** BEGIN Provided entries **
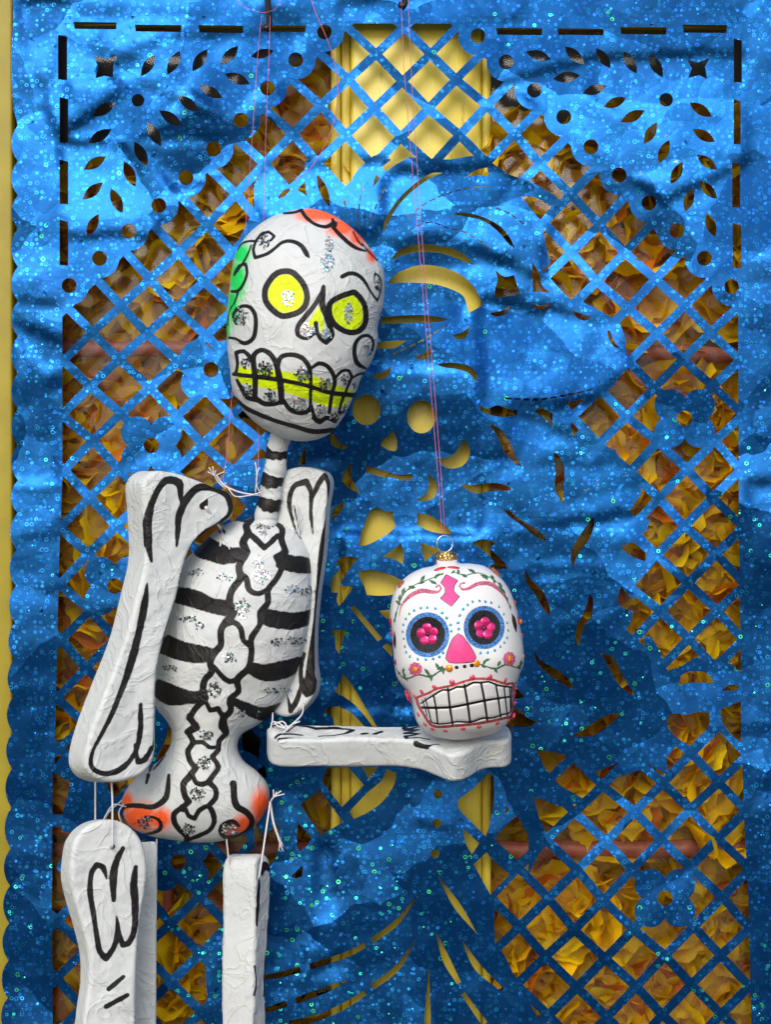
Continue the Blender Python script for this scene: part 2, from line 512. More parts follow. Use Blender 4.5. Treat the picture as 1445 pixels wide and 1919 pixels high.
# the hatted figure: silhouette
A(smooth([(578,385),(572,345),(572,302),(583,296),(605,310),(626,345),(648,391),(668,470),(560,470),(470,440)], 8))
A(smooth([(648,391),(652,352),(668,322),(686,304),(700,292),(722,286),(732,300),(708,322),(699,351),(708,430),(650,450)], 8))
FIG = [(699,351),(720,325),(742,308),(768,294),(800,297),(843,299),(884,292),(905,300),(928,309),(950,325),(974,334),(1000,342),(1048,371),(1055,382),(1034,389),(1012,413),(1018,432),(1024,462),(1032,494),(1010,512),(1029,519),
  (1066,559),(1092,565),(1146,594),(1161,602),(1172,630),(1174,660),(1177,689),(1160,704),(1154,720),(1135,735),(1123,742),(1094,748),(1052,756),(1062,768),(1068,786),(1074,818),(1092,799),(1111,813),(1124,828),(1127,846),(1154,841),(1160,862),(1166,884),(1192,872),
  (1201,900),(1203,925),(1196,935),(1180,958),(1194,971),(1218,974),(1213,992),(1198,1012),(1215,1030),(1230,1050),(1200,1085),(1189,1101),(1186,1149),(1182,1170),(1163,1192),(1182,1218),(1185,1196),(1200,1210),(1213,1227),(1206,1192),(1222,1194),(1239,1222),(1248,1258),(1277,1249),(1303,1232),(1325,1232),(1345,1236),(1367,1241),(1392,1262),(1400,1430),(1380,1395),(1352,1372),(1340,1362),(1300,1402),(1272,1392),(1250,1420),(1252,1452),(1215,1432),(1205,1441),(1161,1457),(1161,1428),(1121,1445),(1080,1438),(1094,1421),(1004,1403),
  (1022,1440),(1049,1471),(1094,1497),(1083,1506),(1049,1511),(1000,1492),(1010,1530),(1026,1568),(1005,1612),(990,1640),(992,1608),(990,1566),(971,1528),(952,1500),(945,1530),(926,1580),(968,1632),(930,1680),(926,1722),(928,1770),(946,1790),(965,1830),(975,1852),(1018,1922),(1040,2030),
  (385,2030),(392,1960),(384,1800),(398,1770),(440,1730),(450,1660),(480,1600),(455,1560),(440,1480),(430,1360),(470,1250),(480,1100),(470,960),(440,925),(418,890),(440,868),(500,858),(520,800),(470,760),(440,700),(430,560),(440,470),(456,430),(476,394),(476,345),(497,314),(540,345),(583,372),(650,395)]
A(FIG)
A([(282,1180),(300,1180),(316,1350),(330,1460),(290,1500),(272,1440)])
A([(115,1415),(200,1440),(200,1560),(96,1560),(98,1440)])
# free openings round the figure
F1 = lambda p: [(600 + x / 2.89, 280 + y / 2.89) for x, y in p]          # hat
F2 = lambda p: [(560 + x / 3.6125, 740 + y / 3.6125) for x, y in p]      # face
F3 = lambda p: [(945 + x / 2.89, 900 + y / 2.89) for x, y in p]          # right
F4 = lambda p: [(945 + x / 2.89, 450 + y / 2.89) for x, y in p]
F5 = lambda p: [(480 + x / 2.89, 1400 + y / 2.89) for x, y in p]         # skirt
F6 = lambda p: [(500 + x / 4.817, 1100 + y / 4.817) for x, y in p]
sm = lambda p: smooth(p, 6, True, 48)
X_(lens((594,326), (618,388), 8))
X_(lens((545,352), (520,372), 5))
for p in ([(340,455),(345,400),(400,300),(500,195),(600,130),(665,125),(600,155),(500,225),(420,310),(370,395)],
          [(720,352),(760,340),(880,365),(980,420),(1030,480),(1055,535),(1030,520),(960,440),(880,385),(800,365)],
          [(380,600),(420,550),(520,515),(640,520),(760,555),(840,628),(800,615),(700,575),(600,555),(480,565)],
          [(360,725),(420,670),(520,630),(620,630),(740,665),(830,740),(885,840),(805,888),(780,800),(740,770),(640,735),(520,722)],
          [(330,945),(330,910),(450,898),(600,900),(700,920),(640,935),(500,940)],
          [(250,1078),(310,1045),(470,1035),(420,1070),(380,1080)],
          [(715,1005),(770,990),(810,960),(800,1005),(770,1028),(735,1025)],
          [(510,1120),(560,1105),(608,1070),(600,1110),(570,1138),(535,1138)],
          [(285,1220),(330,1210),(385,1175),(375,1215),(340,1245),(300,1240)],
          [(630,1165),(700,1155),(800,1170),(850,1210),(848,1268),(810,1215),(740,1190),(670,1180)],
          [(920,885),(980,875),(1030,845),(1015,885),(970,905),(935,900)],
          [(1150,835),(1200,845),(1258,830),(1240,865),(1200,872),(1165,860)],
          [(790,150),(845,112),(905,98),(915,145),(850,140)],
          [(1155,185),(1208,130),(1325,245),(1300,278),(1240,225)],
          [(1090,255),(1160,258),(1255,310),(1192,382)],
          [(950,655),(1000,690),(1050,680),(1085,785),(1020,795),(958,805),(945,770),(962,710)],
          [(1150,610),(1185,670),(1205,740),(1250,775),(1155,770),(1150,700)]):
    X_(sm(F1(p)))
for p in ([(640,243),(665,310),(665,370),(650,382),(610,375),(555,345),(560,320),(600,280)],
          [(200,270),(240,260),(260,300),(300,340),(345,350),(310,368),(260,360),(215,330)],
          [(5,430),(50,355),(45,470),(5,480)],
          [(935,430),(1000,425),(1060,390),(1115,300),(1155,350),(1155,420),(1110,480),(1050,498),(990,490)],
          [(355,465),(300,530),(290,580),(330,625),(415,670),(370,590),(350,550),(358,500)],
          [(455,480),(540,500),(600,520),(680,540),(770,535),(765,578),(690,580),(640,560),(560,555),(455,525)],
          [(875,530),(925,580),(940,640),(910,700),(850,720),(790,712),(850,680),(880,620)],
          [(230,770),(310,718),(300,760),(260,820),(225,850)],
          [(490,775),(540,765),(590,790),(645,790),(640,840),(660,890),(600,945),(520,990),(450,1020),(405,1020),(420,940),(460,830)],
          [(800,800),(870,810),(950,850),(1010,900),(1050,940),(960,938),(880,920),(800,880)],
          [(690,1005),(710,1060),(705,1150),(660,1120),(570,1095),(620,1060)],
          [(825,1000),(940,1040),(960,1060),(900,1090),(855,1130),(835,1070)],
          [(250,1140),(300,1095),(405,1105),(350,1170),(290,1260),(280,1290),(370,1300),(300,1400),(270,1432),(255,1390),(265,1340),(220,1335),(220,1260),(285,1165)],
          [(410,1190),(500,1185),(600,1210),(710,1260),(660,1350),(560,1360),(460,1355),(440,1290),(405,1225)],
          [(1170,1000),(1240,978),(1340,1000),(1290,1035),(1350,1090),(1420,1170),(1350,1180),(1270,1170),(1330,1140),(1290,1090),(1230,1040)],
          [(1095,600),(1180,610),(1300,595),(1400,610),(1445,640),(1400,650),(1300,650),(1220,668),(1150,650)],
          [(1290,200),(1340,215),(1400,270),(1430,380),(1445,440),(1400,400),(1350,290)],
          [(1215,65),(1280,95),(1340,70),(1420,95),(1480,105),(1480,135),(1380,150),(1280,130),(1240,110)]):
    X_(sm(F2(p)))
X_(circ(687, 768, 27, 29, 28)); X_(circ(790, 781, 27, 31, 28))
for p in ([(-10,155),(30,165),(90,215),(170,260),(215,300),(232,330),(180,310),(110,255),(40,205)],
          [(485,200),(490,240),(460,320),(400,400),(375,468),(362,430),(370,370),(430,270)],
          [(112,470),(140,530),(210,600),(245,680),(250,735),(215,700),(170,620),(120,550)],
          [(465,615),(482,640),(475,730),(430,800),(405,900),(385,850),(400,780),(440,700)],
          [(162,925),(200,975),(290,1030),(350,1075),(378,1130),(330,1110),(240,1050),(180,990)],
          [(525,935),(590,960),(640,1050),(680,1120),(720,1160),(670,1150),(610,1090),(570,1020)],
          [(635,1262),(600,1300),(540,1350),(470,1385),(360,1388),(430,1350),(520,1290),(580,1268)],
          [(0,1125),(60,1125),(110,1175),(65,1185),(0,1170)], [(0,1240),(75,1240),(130,1290),(180,1305),(130,1335),(0,1330)],
          [(-30,430),(0,440),(22,480),(-30,478)],
          [(630,360),(700,335),(775,400),(765,440),(680,405)],
          [(635,573),(690,640),(745,690),(700,705),(640,690),(612,650)],
          [(945,1115),(960,1055),(1010,1035),(1100,1045),(1140,1100),(1060,1095),(980,1100)],
          [(1180,1140),(1220,1105),(1280,1115),(1260,1135)],
          [(1175,1240),(1285,1195),(1285,1420),(1225,1370),(1180,1300)],
          [(885,1280),(925,1262),(985,1270),(1045,1256),(1115,1258),(1110,1330),(1060,1385),(1010,1440),(950,1405),(930,1390),(885,1330)],
          [(-30,1330),(0,1330),(60,1360),(-30,1370)]):
    X_(sm(F3(p)))
for p in ([(370,378),(420,400),(475,412),(445,437),(410,430),(385,410)],
          [(560,488),(575,490),(595,545),(628,585),(600,580),(570,540)],
          [(270,1150),(290,1155),(325,1230),(325,1330),(320,1400),(335,1435),(300,1400),(275,1340),(280,1260)],
          [(-5,910),(40,918),(70,920),(40,945),(-5,960)],
          [(165,930),(195,900),(265,940),(260,1008),(215,965)],
          [(0,1040),(40,1110),(70,1180),(100,1225),(60,1210),(20,1150)]):
    X_(sm(F4(p)))
for p in ([(385,110),(500,110),(585,205),(465,325),(355,185)],
          [(345,235),(470,405),(350,480),(295,400),(240,310)],
          [(575,110),(660,110),(610,175)],
          [(760,140),(750,200),(690,290),(620,345),(530,390),(505,350),(600,250),(680,180),(705,120)],
          [(225,410),(300,490),(280,530),(235,565),(220,530)],
          [(190,700),(250,640),(250,700),(210,712)],
          [(1095,285),(1180,220),(1260,140),(1285,160),(1290,260),(1270,400),(1245,485),(1150,390),(1095,330)],
          [(1120,440),(1210,520),(1170,582),(1135,520)],
          [(1180,635),(1250,568),(1280,610),(1375,690),(1270,800),(1230,730)],
          [(-10,410),(40,480),(120,410),(125,520),(80,640),(-10,690)],
          [(0,130),(0,200),(60,160),(45,100)]):
    X_(sm(F5(p)))
for x, y in ((985,255),(980,412),(970,577)): X_(circ(480 + x / 2.89, 1400 + y / 2.89, 8.2))
for p in ([(885,790,2),(760,950,30),(628,1050,30)], [(590,1072,30),(500,1120,32),(290,1190,34)], [(240,1205,34),(120,1235,32),(48,1245,30),(-60,1262,30)],
          [(868,1038,2),(760,1200,32),(628,1300,35)], [(590,1330,30),(500,1390,34),(400,1440,36),(300,1475,38),(180,1500,36)], [(495,1262,2),(400,1305,32),(215,1375,34)],
          [(165,1390,34),(48,1425,30),(-60,1440,30)], [(985,700,2),(1090,860,38),(1200,1015,2)], [(975,1000,2),(1030,1150,40),(1100,1280,25)], [(1112,1040,2),(1200,1190,40),(1335,1315,20)],
          [(937,1182,2),(928,1500,38)], [(1120,1335,25),(1240,1500,35)]):
    X_([(480 + x / 2.89, 1400 + y / 2.89) for x, y in strip(p)])
for p in ([(750,185),(795,170),(1045,465),(1000,490)], [(1015,215),(1110,205),(1130,300),(1060,270)], [(1045,540),(1080,510),(1130,530),(1130,630)],
          [(580,400),(620,385),(715,395),(680,500),(655,605),(620,560),(612,450)],
          [(690,780),(760,870),(870,1050),(1010,1285),(975,1285),(840,1110),(740,1020),(610,945),(650,880)],
          [(520,1140),(560,1085),(640,1075),(720,1110),(800,1170),(905,1285),(610,1285),(600,1190),(560,1150)]):
    X_(smooth(F6(p), 6, True, 30))
X_(sm([(318,1345),(330,1352),(322,1405),(300,1428),(292,1422),(310,1385)]))
X_(sm([(452,1372),(470,1368),(488,1385),(485,1420),(455,1405)]))
X_([(98,1447),(132,1466),(116,1526),(97,1526)]); X_([(97,1549),(116,1549),(118,1600),(97,1640)])
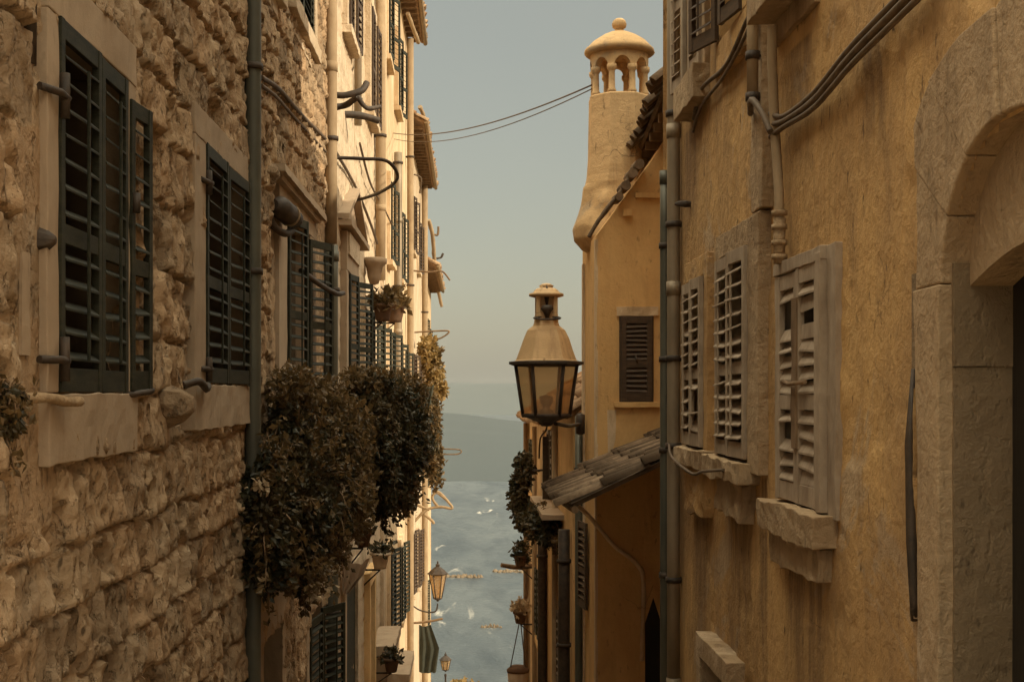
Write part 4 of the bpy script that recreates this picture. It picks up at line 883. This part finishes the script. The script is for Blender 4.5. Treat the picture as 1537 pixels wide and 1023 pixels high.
# ================================================================== PLANTS
def bush(name, label, blobs, n, seed, size, stems, rust=0, rust_box=None, flowers=None, cat='plant', leaf='leaf', base=None, group='plants on the walls'):
    o = thing(name, label, cat, base or tuple(blobs[0][:3]), group)
    pts, r = blob_points(blobs, n, seed); leaf_mesh('foliage', leaf, pts, size, o, 1.5, r, .5)
    if rust:
        pts, r = blob_points(rust_box, rust, seed+1, .35); leaf_mesh('dry_foliage', 'rustleaf', pts, size*.95, o, 1.8, r, -.3)
    if flowers:
        r2 = np.random.default_rng(seed+2); F = np.array(flowers, float)
        k = r2.integers(0, len(F), 26*len(F)); p = F[k]+r2.normal(0, .035, (len(k), 3)); leaf_mesh('blossom', 'flower', p, size*1.0, o, 1.2, r2, 0)
    m = MB(); rr = random.Random(seed)
    for i in range(stems):
        b = blobs[i % len(blobs)]; a = Vector((b[0], b[1], b[2])); d = Vector((rr.gauss(.3, 1), rr.gauss(0, 1), rr.gauss(0, 1))).normalized()
        e = a+Vector((d.x*b[3], d.y*b[4], d.z*b[5]))*rr.uniform(.95, 1.22)
        m.tube(curve_pts([a, a.lerp(e, .5)+Vector((rr.uniform(-.05,.05), rr.uniform(-.05,.05), .05)), e], 4), [.008]*8+[.003], 5)
    ends = []
    for i in range(stems*2):
        b = blobs[rr.randrange(len(blobs))]; a = Vector(b[:3]); d = Vector((abs(rr.gauss(.4, 1)), rr.gauss(0, 1), rr.gauss(-.1, 1))).normalized()
        q = Vector((d.x*b[3], d.y*b[4], d.z*b[5])); s0 = a+q*.8; s1 = a+q*rr.uniform(1.08, 1.5)+Vector((rr.uniform(-.04,.06), rr.uniform(-.1,.1), -.03-rr.random()*.06))
        m.tube([s0, s0.lerp(s1, .6)+Vector((0,0,.025)), s1], [.006,.005,.003], 5)
        for k in range(9): ends.append(tuple(s0.lerp(s1, rr.uniform(.4, 1.05)))+(.018+size*.25,))
    leaves('sprig_leaves', 'rustleaf' if rust and leaf == 'leaf' and seed % 2 else leaf, ends, len(ends)*2, size*.9, o, 1.6, seed+7)
    m.build('stem', 'wood', o); return o
b1 = [(-1.62,10.7,-1.0,.24,.40,.60), (-1.50,11.6,-.82,.33,.62,.74), (-1.34,12.5,-.75,.31,.66,.66), (-1.52,12.0,-.30,.26,.55,.32), (-1.5,11.7,-1.36,.26,.5,.40), (-1.30,13.0,-1.0,.23,.48,.5)]
bush('climbing_plant', 'large dark leafy bush hanging from the stone house below its third window', b1, 22000, 11, .038, 110, 4200,
     [(-1.10,13.0,-.55,.2,.5,.5), (-1.35,12.5,-.05,.28,.6,.2), (-1.05,13.2,-1.0,.16,.4,.45), (-1.5,11.6,.05,.22,.5,.2)],
     [(-1.15,12.2,-.85), (-1.2,11.5,-1.62), (-1.28,11.3,-1.72), (-1.6,10.3,-.72), (-1.3,11.6,-.6)])
b2 = [(-1.32,18.2,-.5,.40,.7,.66), (-1.06,18.8,-.65,.40,.66,.80), (-.84,19.2,-.55,.25,.45,.55), (-1.2,18.6,-1.3,.30,.55,.42), (-1.25,18.4,-.05,.34,.5,.28)]
bush('climbing_plant', 'rounder dark bush with a rusty rim, against the sunlit far fronts', b2, 19000, 12, .046, 110, 5000,
     [(-.78,19.4,-.6,.26,.5,.75), (-1.0,19.2,.05,.45,.6,.26), (-1.35,18.2,.15,.4,.6,.22), (-.9,19.2,-1.4,.25,.5,.4)],
     [(-1.15,18.1,-.25), (-.95,18.1,-.5), (-.75,19,-1.3)])
bush('wall_plant', 'small dark tuft growing from the stone wall at the left edge', [(-1.76,5.08,-.08,.05,.10,.12), (-1.76,5.12,.0,.04,.08,.05)], 600, 13, .022, 6, 40, [(-1.75,5.1,.0,.05,.1,.06)])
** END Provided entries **
Description of the task
Collect, from the material above, every line containing the word "Treat".

Worked solution
Continue the Blender Python script for this scene: part 2, from line 512. More parts follow. Use Blender 4.5. Treat the picture as 1445 pixels wide and 1919 pixels high.
Write part 4 of the bpy script that recreates this picture. It picks up at line 883. This part finishes the script. The script is for Blender 4.5. Treat the picture as 1537 pixels wide and 1023 pixels high.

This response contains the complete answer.